I take a step outside to the balcony of our guest house and watch the city below. Our balcony is high and partially hidden about two stories from the ground. I feel like a fly on the wall, watching, knowing that no one will see me…
There are many sounds- motorcycles going by, carts, and the pounding of a tool as a man across the street fixes something. I hear drills working on a building nearby and the occasional shouts of children. To my right there is an empty lot, taken over by brush and trash. I can see a short, crumbling brick perimeter of a building that once stood there, and I can’t help but wonder if it disappeared when the Khmer Rouge forced everyone out of the city in 1975. Whenever I see empty lots surrounded by houses, I always wonder that; wonder why they were deserted. As I watch two boys come up to the lot, pulling a wooden cart. The boys are probably 12 or 13, and one of them is wearing neon orange shorts with a neon green shirt that says “FBI” on the back. He wades into the lot wearing his white flip-flops and holding a metal stick in hand. He uses the stick to shift through the trash, presumably looking for recyclable material that can be sold at the market. I watch him poke a hole in one of the plastic trash bags and then shake out its contents. Nothing. After a minute or so he walked back to the road and keeps going a few more feet, over to the trash pile where we’ve found that our hosts dump all the trash from our rooms. I watch him pick up a Pringles can that one of my teammates bought and put it back down, then dump out another bag. He picks up what looks like a purple plastic bottle and motions to his partner to keep moving. I watch them continue to walk down the street. I think to myself, “They should be in school,” and then realize that it’s Sunday. Last week, at the proposal of our contact, we went through a list of children’s rights with the kids at the orphanage. One of the rights was that no one should make them work: they should just be kids. It seemed like a dumb thing to teach, and I was pretty sure that our kids already knew that. As I watched the boys walk away, I wonder if anyone had ever bothered to teach them that, or if maybe they weren’t in a position to do otherwise.
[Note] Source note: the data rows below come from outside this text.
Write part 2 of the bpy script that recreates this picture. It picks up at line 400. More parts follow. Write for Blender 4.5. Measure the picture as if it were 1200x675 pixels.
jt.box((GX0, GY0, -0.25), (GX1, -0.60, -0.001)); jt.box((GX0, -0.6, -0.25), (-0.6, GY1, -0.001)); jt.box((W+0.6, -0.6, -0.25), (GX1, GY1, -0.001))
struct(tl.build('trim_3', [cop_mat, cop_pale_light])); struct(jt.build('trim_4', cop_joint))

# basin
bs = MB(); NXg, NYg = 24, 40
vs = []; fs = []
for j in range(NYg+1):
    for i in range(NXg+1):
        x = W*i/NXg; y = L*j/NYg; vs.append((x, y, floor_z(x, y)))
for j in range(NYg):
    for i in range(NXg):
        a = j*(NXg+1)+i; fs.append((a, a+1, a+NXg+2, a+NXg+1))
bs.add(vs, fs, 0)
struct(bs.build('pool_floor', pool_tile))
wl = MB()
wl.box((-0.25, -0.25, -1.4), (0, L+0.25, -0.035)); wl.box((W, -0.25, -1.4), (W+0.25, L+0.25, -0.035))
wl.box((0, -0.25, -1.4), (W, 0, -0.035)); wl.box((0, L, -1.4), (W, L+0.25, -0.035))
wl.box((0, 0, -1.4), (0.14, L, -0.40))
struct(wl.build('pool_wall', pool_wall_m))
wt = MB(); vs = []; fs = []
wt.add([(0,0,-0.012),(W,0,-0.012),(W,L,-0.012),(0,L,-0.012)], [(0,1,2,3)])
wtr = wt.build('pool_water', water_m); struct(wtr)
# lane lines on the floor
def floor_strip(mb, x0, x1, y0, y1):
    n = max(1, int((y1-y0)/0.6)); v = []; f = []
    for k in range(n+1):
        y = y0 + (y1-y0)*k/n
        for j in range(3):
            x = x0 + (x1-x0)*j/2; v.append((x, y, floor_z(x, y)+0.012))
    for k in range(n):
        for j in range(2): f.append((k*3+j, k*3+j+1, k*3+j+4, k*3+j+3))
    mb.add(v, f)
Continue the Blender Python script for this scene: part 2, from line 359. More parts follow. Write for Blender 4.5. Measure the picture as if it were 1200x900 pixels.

Sometimes I have to give myself a reality check.
It’s easy for me to be “over” Cambodia. The heat, the smells, the trash, the traffic, the incessant question- “Lady, you want tuk-tuk?” But I can’t. I can’t because this city was called- when left to prosper without tragedy- ‘The Paris of Southeast Asia.’
Because they experienced a genocide so horrific that I think I would rather be at the mercy of the Nazis than the Khmer Rouge.
Because I know that the child begging me to buy a bracelet is probably being rented as a result of an extensive begging industry.
Because the lonely malls and the empty stretches of smooth highways are signs of a people that are desperate to leave the ugly behind and catch up with the rest of the world.
Because when I see our boys, Hen and Thong, race through the gate on their bike after school, smiling at us and shouting, “Hello Sister!” it makes my heart sing.
Because every day I see 15-year-old Seakliv sacrificing hours of her time and her childhood to take care of 4-year-old Deborah, who has severe disabilities.
Because even though Map is probably one of the loudest children I have ever met, he holds the baby kitten with such tenderness and care that I know he will be an amazing father one day.
Because I’ve heard that most orphanages in Cambodia are disgusting scams where adults gain financially at the neglect of children, but I get to spend every day in a place where people are loved, cared for, provided for.
Because I get to see the example of Jesus Christ shining through the lives of the adults and the kids.
Because even though sometimes I don’t realize how lucky I am to be here, God still shows me all the good things anyway.